Cant understand how the program given in my book leads to the conclusion that a pointer can retrieve the value from the address

Question

#include <stdio.h>
#include <stdlib.h>

int* test(int); // the prototype

int main()
{
    int var = -20;
    int *ptr = NULL;
    ptr = test(var);
    printf("This is what we got back in main(): %d \n", *ptr);
    return 0;
}

int* test(int k)
{
    int y = abs(k);
    int *ptr1 = &y;
    printf("The value of y in test() directly is %d \n", y);
    printf("The value of y in test() indirectly is %d \n", *ptr1);
    return ptr1;
}

The output is:
The value of y in test() directly is 20
The value of y in test() indirectly is 20
This is what we got back in main(): 20

Short Summary: The above mentioned code has a user defined function which returns a pointer that holds the address of a variable(i.e.,y). This variable is assigned an absolute value of the integer passed to the function (i.e.,x)

My book " Computer Programming for Beginners" by A.J.Gonzalez states the following: The variable y will cease to exist after the function exits, so the address returned to the calling function will turn out too be meaningless. However the value held in its address will persist and can be retrieved through the pointer.

My question is : How did we come to this conclusion that a value held in the address will persist and can be retrieved through the pointer from the following printf statements:

1st statement: giving value directly using y.

2nd statement: using a pointer to give the value.

3rd statement: getting the value from main.

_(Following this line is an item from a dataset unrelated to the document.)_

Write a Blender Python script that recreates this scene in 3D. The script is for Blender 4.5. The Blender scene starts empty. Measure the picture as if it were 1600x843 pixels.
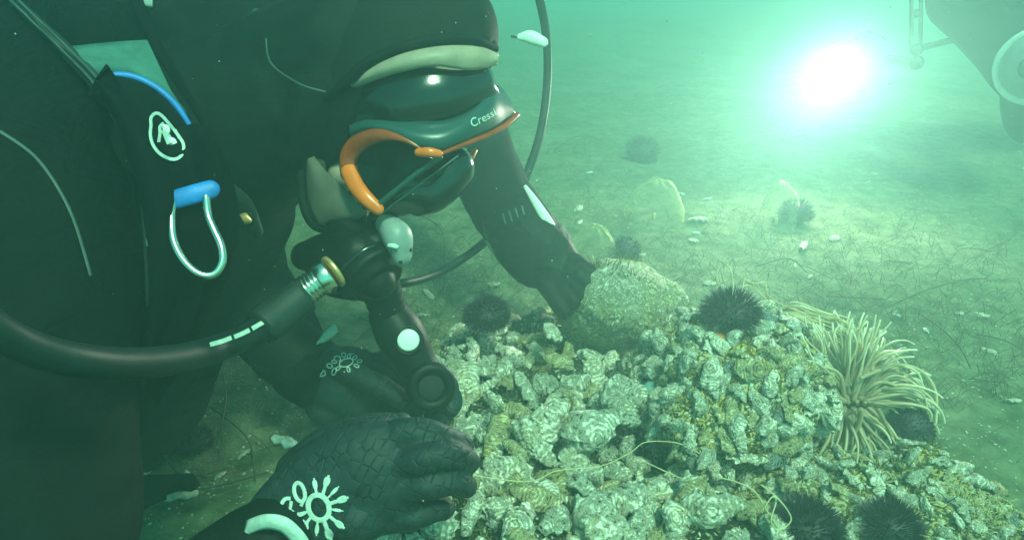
import bpy, math, random
import numpy as np
from mathutils import Vector, Matrix, noise
from mathutils.bvhtree import BVHTree

# ------------------------------------------------------------------ camera
S = bpy.context.scene
C = S.collection
R = math.radians
cam = bpy.data.cameras.new('camera')
co = bpy.data.objects.new('camera', cam)
C.objects.link(co)
co.location = (0, 0, .62)
co.rotation_euler = (R(65), 0, 0)
cam.angle = R(75)
cam.clip_start = .01
cam.clip_end = 200
S.camera = co
CM = Matrix.Translation((0, 0, .62)) @ Matrix.Rotation(R(65), 4, 'X')
CR = CM.to_3x3()
FP = 800 / math.tan(R(37.5))

# ------------------------------------------------------------------ water-filtered daylight
w = bpy.data.worlds.new('World')
S.world = w
w.use_nodes = True
nt = w.node_tree
nt.nodes.clear()
EL, AZ = R(60), R(150)
sky = nt.nodes.new('ShaderNodeTexSky')
sky.sky_type = 'NISHITA'
sky.sun_disc = False
sky.sun_elevation = EL
sky.sun_rotation = AZ
mul = nt.nodes.new('ShaderNodeMix')
mul.data_type = 'RGBA'
mul.blend_type = 'MULTIPLY'
mul.inputs[0].default_value = 1
mul.inputs[7].default_value = (.15, 1.0, .66, 1)      # daylight that has come down through green water
bg = nt.nodes.new('ShaderNodeBackground')
bg.inputs[1].default_value = .105
wo = nt.nodes.new('ShaderNodeOutputWorld')
nt.links.new(sky.outputs[0], mul.inputs[6])
nt.links.new(mul.outputs[2], bg.inputs[0])
nt.links.new(bg.outputs[0], wo.inputs[0])
sun = bpy.data.lights.new('sun', 'SUN')
sun.energy = 3.2
sun.angle = R(12)
sun.color = (.56, 1, .62)
so = bpy.data.objects.new('sun', sun)
C.objects.link(so)
so.rotation_euler = Vector((math.sin(AZ) * math.cos(EL), math.cos(AZ) * math.cos(EL), math.sin(EL))).to_track_quat('Z', 'Y').to_euler()
S.view_settings.view_transform = 'Standard'
S.view_settings.look = 'None'
S.view_settings.exposure = 0.7
S.view_settings.gamma = 1
S.cycles.use_denoising = True
S.cycles.volume_bounces = 2
S.cycles.max_bounces = 6
S.cycles.transparent_max_bounces = 8

rnd = random.Random(7)


# ------------------------------------------------------------------ helpers
def P(px, py, d):
    """world point seen at photo pixel (px, py), d metres along the view axis"""
    return CM @ Vector(((px - 800) / FP * d, -(py - 421.5) / FP * d, -d))


def G(px, py, z=0.0):
    """world point at photo pixel on the level plane z"""
    o = CM.translation
    v = P(px, py, 1) - o
    return o + v * ((z - o.z) / v.z)


def CV(x, y, z):
    return CR @ Vector((x, y, z))


class MB:
    def __init__(s):
        s.v, s.f, s.a = [], [], []

    def add(s, v, f, a=None):
        k = len(s.v)
        s.v += [Vector(p) for p in v]
        s.f += [tuple(i + k for i in q) for q in f]
        s.a += list(a) if a is not None else [0.0] * len(v)
        return s

    def mesh(s, name, mats, smooth=True, attr=False):
        me = bpy.data.meshes.new(name)
        me.from_pydata(s.v, [], s.f)
        for m in (mats if isinstance(mats, (list, tuple)) else [mats]):
            me.materials.append(m)
        if smooth:
            me.polygons.foreach_set('use_smooth', [True] * len(me.polygons))
        if attr:
            at = me.attributes.new('tip', 'FLOAT', 'POINT')
            at.data.foreach_set('value', s.a)
        return me

    def obj(s, name, mats, parent=None, smooth=True, attr=False):
        return link(name, s.mesh(name, mats, smooth, attr), parent)


def link(name, me, parent=None):
    o = bpy.data.objects.new(name, me)
    C.objects.link(o)
    if parent is not None:
        o.parent = parent
        o.matrix_parent_inverse = Matrix.Translation(-Vector(parent.location)) if parent.type == 'EMPTY' else Matrix.Identity(4)
    return o


def tag(o, label=None, cat=None, group=None, kind=None):
    if label: o['label'] = label
    if cat: o['category'] = cat
    if group: o['group'] = group
    if kind: o['kind'] = kind
    return o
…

All that is all right but then from there how does one make the conclusion that the direct use variable loses its value but the indirectly used variable (i.e., the pointer ) retains its value ? I tried looking at past questions but could not find anything relevant.

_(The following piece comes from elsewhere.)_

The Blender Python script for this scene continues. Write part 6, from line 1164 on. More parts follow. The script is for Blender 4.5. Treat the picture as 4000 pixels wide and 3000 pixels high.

Will be grateful for your help. Thank You.

Answer 1

This program is illustrating an effect of undefined behavior.

After test returns, the pointer value it returns points to a variable that no longer exists. Formally, this is undefined behavior which means that the C standard makes no guarantees what will happen when you attempt to use this pointer. In practice, the memory that was used by y was not yet overwritten by some other value so dereferencing the pointer will often yield the value that was stored there.

But again, there's no guarantee that will actually happen. As an example, if we change the main function as follows:

int main()
{
    int var = -20;
    int *ptr = NULL;
    ptr = test(var);
    printf("This is what we got back in main(): %d \n", *ptr);
    printf("%d %d %d %f\n", 1, 2, 3, 4.0);
    printf("This is what we got back in main(): %d \n", *ptr);
    return 0;
}

My machine outputs:

The value of y in test() directly is 20 
The value of y in test() indirectly is 20 
This is what we got back in main(): 20 
1 2 3 4.000000
This is what we got back in main(): 0 

Which demonstrates that the memory previously used by y has some other value.

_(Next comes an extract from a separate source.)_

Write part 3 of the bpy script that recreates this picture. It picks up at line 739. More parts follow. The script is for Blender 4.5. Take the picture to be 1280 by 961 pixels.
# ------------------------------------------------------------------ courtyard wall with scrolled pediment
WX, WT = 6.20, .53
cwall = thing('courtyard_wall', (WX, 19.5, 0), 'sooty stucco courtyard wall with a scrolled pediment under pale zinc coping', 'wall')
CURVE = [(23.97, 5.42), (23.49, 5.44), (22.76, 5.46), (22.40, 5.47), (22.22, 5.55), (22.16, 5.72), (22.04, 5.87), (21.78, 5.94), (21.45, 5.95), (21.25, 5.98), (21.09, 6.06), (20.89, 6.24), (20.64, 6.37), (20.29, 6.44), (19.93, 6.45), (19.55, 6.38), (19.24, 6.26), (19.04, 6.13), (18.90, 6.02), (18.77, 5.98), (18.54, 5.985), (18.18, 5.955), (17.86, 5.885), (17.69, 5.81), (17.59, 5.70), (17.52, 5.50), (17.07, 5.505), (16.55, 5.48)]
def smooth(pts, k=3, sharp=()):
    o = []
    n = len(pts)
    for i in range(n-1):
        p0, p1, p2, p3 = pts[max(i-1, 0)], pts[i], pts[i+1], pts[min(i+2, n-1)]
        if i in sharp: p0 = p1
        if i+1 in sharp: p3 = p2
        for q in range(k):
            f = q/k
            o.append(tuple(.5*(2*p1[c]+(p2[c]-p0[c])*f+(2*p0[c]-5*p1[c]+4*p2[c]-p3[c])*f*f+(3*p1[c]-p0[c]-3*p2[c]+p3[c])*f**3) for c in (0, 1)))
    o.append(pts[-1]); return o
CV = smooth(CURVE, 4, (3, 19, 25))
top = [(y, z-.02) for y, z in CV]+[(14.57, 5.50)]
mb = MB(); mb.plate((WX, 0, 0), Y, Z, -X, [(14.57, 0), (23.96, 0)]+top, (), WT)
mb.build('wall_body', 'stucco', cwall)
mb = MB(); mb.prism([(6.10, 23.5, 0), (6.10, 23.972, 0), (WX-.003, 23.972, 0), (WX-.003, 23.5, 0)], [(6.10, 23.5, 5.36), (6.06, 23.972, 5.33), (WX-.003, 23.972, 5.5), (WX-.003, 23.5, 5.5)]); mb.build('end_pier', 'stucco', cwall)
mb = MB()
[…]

The moral of the story: don't attempt to use a pointer to a variable which no longer exists.

Answer 2

The book's reasoning is somewhat correct, however it assumes an architecture that pushes parameters onto the stack, such as Intel.

What happens is that the location of y is not re-used until after its value has been retrieved through ptr of main to be pushed onto the stack for the call of printf.

However, an interrupt could re-use the location and so in general this is undefined behavior.

Note: this is used by compilers when returning a struct as function return. The compiler copies the struct variable of the called function to the struct of the caller, before anything else takes place, so the memory has not yet been re-used.

Answer 3

My question is : How did we come to this conclusion that a value held in the address will persist and can be retrieved through the pointer

The function returns an address where a variable used to be stored, very likely somewhere on the stack. But since that address is no longer valid, what the pointer now contains is indeterminate. Meaning there's no guarantees of anything any longer. And you can't de-reference that pointer any longer, this code here is bugged:

printf("This is what we got back in main(): %d \n", *ptr);

It could print anything or cause a program crash, it is so-called "undefined behavior" (as per C standard C17 6.2.4/2), see What is undefined behavior and how does it work?.

What conclusions can we draw from this? Only one, returning a pointer to a local scope variable from a function is bad and a bug.

Other than that, there's nothing else to reason about, no deterministic behavior, no interesting phenomenon to study or learn anything meaningful from. See Can a local variable's memory be accessed outside its scope?

Answer 4

The program in your book is erroneous, as the function test() returns a pointer that has been initialized to point to an automatic local variable (the variable y in test() itself) that has ceased to exist as soon as the program returned from test(). So trying to use the pointer to access the value pointed to by it is undefined behaviour and this makes your program probably crash, show weird behaviour (as you show in your post). You cannot predict the value returned by it, as the pointer is pointing to memory that has ceased being used for its original purpose, and now is used for a different thing. The output you get is that, but can be completely different, with just changing the compiler version, optimization options or the machine architecture.

A book trying to illustrate this, not warning you about the undefined behaviour stated by the language, is showing, at least, very bad pedagogical manners, and using bad code to teach unusable things. I cannot guess why the output of the program can be of interest for anything. So, please, correct me.